The Deputy Prime Minister used an interview to go public over his opposition to Mr Blair's most cherished domestic policy. He said he was not convinced that reform was necessary and that there was a "great danger" it would lead to a return to grammar schools.

An 11-plus failure himself, Mr Prescott said measures to free schools from local council control could disadvantage children from working-class families.

His intervention, designed to speak directly to Labour rebels, means Mr Blair cannot now expect the support of his most senior ally to push an Education Bill through the Commons in the new year.

Mr Blair insisted last week that he would press ahead with his plans for a new generation of "independent" state schools. But Mr Prescott has now publicly echoed critics' warnings.

Although it was known that he was privately unhappy about the reforms, his public intervention spells serious political trouble for Mr Blair's authority.

"I'm not totally convinced major reform is necessary," he told Susan Crosland, widow of the former Labour education secretary Tony Crosland who interviewed him for The Sunday Telegraph. "Since I was an 11-plus failure, since I do believe that produced a 'first-class/second-class' education system, I fear this is a framework that may do the same. I'm somewhat critical of it. That's why I expressed my view in Cabinet about it ... Given the White Paper I fear there may be movement to that."

There was "a great danger" the new city academies could become grammar schools by another name, he said, adding that comprehensives should not be written off.

"My argument is that middle-class parents are concerned, and rightly so, about the quality of education for their children, which sadly is not the same for working-class parents," he said. "If you set up a school and it becomes a good school, the great danger is that's the place they want to go to.

"I have a different view about some of the education reforms and I have expressed it in some inner circles," he said, conceding that his fears were not "proven".

Mr Prescott left his secondary modern school at 15 but he later returned to education at Ruskin College, Oxford, and went on to graduate from Hull University.

Downing Street has insisted that Mr Blair would listen to the concerns of the backbenchers, who claim the rebellion could reach into three figures.

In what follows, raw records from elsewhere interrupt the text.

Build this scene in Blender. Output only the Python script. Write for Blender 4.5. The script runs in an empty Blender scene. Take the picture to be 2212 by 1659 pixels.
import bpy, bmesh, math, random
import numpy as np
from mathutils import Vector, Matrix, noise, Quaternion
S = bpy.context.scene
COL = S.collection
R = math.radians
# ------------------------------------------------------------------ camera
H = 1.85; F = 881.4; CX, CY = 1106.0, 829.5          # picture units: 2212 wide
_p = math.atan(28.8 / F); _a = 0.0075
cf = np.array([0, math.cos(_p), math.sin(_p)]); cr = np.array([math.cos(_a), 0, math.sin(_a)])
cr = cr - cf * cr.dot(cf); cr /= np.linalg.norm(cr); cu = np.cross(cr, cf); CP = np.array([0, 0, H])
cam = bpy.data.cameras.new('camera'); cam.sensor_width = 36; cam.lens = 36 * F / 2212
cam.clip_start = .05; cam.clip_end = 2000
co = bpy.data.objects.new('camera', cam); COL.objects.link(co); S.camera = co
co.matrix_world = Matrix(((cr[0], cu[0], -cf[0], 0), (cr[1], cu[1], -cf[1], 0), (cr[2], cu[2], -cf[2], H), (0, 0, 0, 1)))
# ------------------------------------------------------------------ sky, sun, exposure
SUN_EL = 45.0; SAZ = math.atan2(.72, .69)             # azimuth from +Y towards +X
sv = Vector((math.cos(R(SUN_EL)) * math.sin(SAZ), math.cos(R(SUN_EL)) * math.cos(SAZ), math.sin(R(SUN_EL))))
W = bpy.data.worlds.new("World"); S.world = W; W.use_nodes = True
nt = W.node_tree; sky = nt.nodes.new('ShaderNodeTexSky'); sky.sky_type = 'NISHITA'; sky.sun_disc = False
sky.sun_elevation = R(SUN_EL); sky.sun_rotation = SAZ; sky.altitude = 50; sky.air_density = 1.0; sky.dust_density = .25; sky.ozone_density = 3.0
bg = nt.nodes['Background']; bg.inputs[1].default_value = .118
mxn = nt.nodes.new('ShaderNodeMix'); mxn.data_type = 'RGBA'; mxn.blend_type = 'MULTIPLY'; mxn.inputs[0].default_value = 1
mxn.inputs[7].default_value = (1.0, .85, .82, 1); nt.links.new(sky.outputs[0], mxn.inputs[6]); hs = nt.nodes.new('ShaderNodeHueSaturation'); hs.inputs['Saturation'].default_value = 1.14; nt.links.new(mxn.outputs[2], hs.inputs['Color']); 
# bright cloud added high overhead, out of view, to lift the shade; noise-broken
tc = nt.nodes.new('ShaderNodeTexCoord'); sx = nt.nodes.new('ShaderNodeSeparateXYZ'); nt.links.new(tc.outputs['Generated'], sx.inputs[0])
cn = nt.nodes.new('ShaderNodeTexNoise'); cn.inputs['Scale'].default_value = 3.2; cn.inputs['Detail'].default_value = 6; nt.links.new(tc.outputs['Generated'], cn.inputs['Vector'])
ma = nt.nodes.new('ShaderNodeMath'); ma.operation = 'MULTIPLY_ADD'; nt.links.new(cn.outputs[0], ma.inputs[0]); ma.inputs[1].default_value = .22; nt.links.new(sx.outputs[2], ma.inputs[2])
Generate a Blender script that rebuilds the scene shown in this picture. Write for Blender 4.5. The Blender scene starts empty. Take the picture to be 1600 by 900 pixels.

But in the Commons on Wednesday, he told MPs: "We will stick with the changes in the White Paper because they are the right changes to make."

The rebel group - including several ex-ministers such as a former secretary of state for education, Estelle Morris - fear pupils from poorer areas will lose out as popular schools expand and wealthier parents are able to set up their own schools, operating their own admissions policies. The rebels unveiled their alternative plans in last week's Independent on Sunday.